A complaint at the Barnes

When I worked in certain arts organizations as a volunteer, I would hear (or overhear) administrators or curators grumble about supposedly intractable operations problems. As an outsider who possessed a different set of skills and experiences, I would suggest possible solutions. But no one ever expressed interest in pursuing those suggestions or even discussing them. Instead, the reaction was surprise that I didn't simply empathize with their plight.

The Barnes Foundation, an organization that ran itself for years on the bare-bones budgeting of Violette de Mazia, found itself in the '90s suddenly forced by its financial needs to expand its vision and thus its operational capabilities. At one point an employee— a man who is highly creative in his artistic life— repeatedly complained to me about problems with the new personal computers in the administrative offices. When I offered to procure the advice of a capable professional, free of charge, the administrator insisted that the problem wasn't really all that bad, and thereafter he stopped mentioning the situation in my presence.

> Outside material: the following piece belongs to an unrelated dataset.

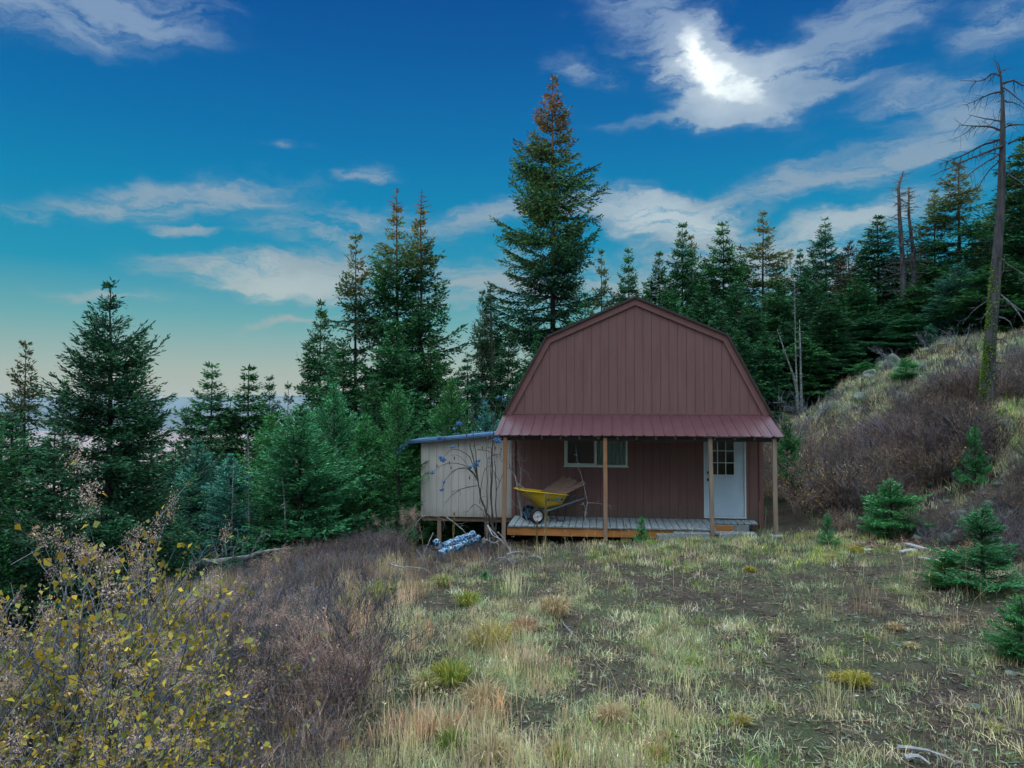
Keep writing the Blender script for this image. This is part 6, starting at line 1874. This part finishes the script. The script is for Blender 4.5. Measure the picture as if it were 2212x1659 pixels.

To be sure, the Barnes Foundation has a well-earned reputation as an idiosyncratic arts organization. But in this respect, I suspect, it's quite typical.

Herd-like suspicion

Another place I volunteered— the Woodmere Museum, in Chestnut Hill— is an excellent organization in many respects. But here too, I found a herd-like suspicion among employees toward any volunteer who displayed more than the usual attentiveness to a task. Hard work was viewed askance if it might point to a different perspective on how to handle matters. Woodmere employees were all for hard work if it involved, say, rewriting artist biographies, cleaning out file drawers or stuffing envelopes. But insight into deeper matters was rebuffed. Anyone who deviated from the prevailing wisdom about problem-solving— or even the art on display— was made to know that he or she didn't fit in there. Imagine if the combined energy devoted to keeping dissenters in line were focused on the organization's real work?

By contrast, I've never encountered similar resistance to expressing ideas in any for-profit situation.

Some organizations encourage individuals to speak up and participate; others don't. But those that do so usually open up a floodgate of insight and opportunity.

The trouble with aggressive marketing

Michael Kaiser recommends, among other things, that arts organizations focus on aggressively marketing their art. I would caution him against relying solely on marketing as cure. In the arts, spending on advertising is fine, but not to the exclusion of improving the programming. Arts administrators must ask themselves: Why am I in this business, anyway? Have some faith that people come to art for the same reasons you came to it.

There is a point of diminishing returns where spending on arts marketing is concerned. The Art Museum's current "Cézanne and Beyond" exhibit may well be worth $24 for the ticket, plus $10 for parking and $20 for lunch. But if I hear one more radio commercial for "Cézanne and Beyond" or the TV food show hostess Rachel Ray touting it, or read one more effusive PR-driven review of the same, I'll think hard and long before returning. And I suspect I'm not alone.

The good news is that arts organizations are already staffed by individuals with creative talents. The solution is a matter of applying their creativity toward their own organizations as well as to their art.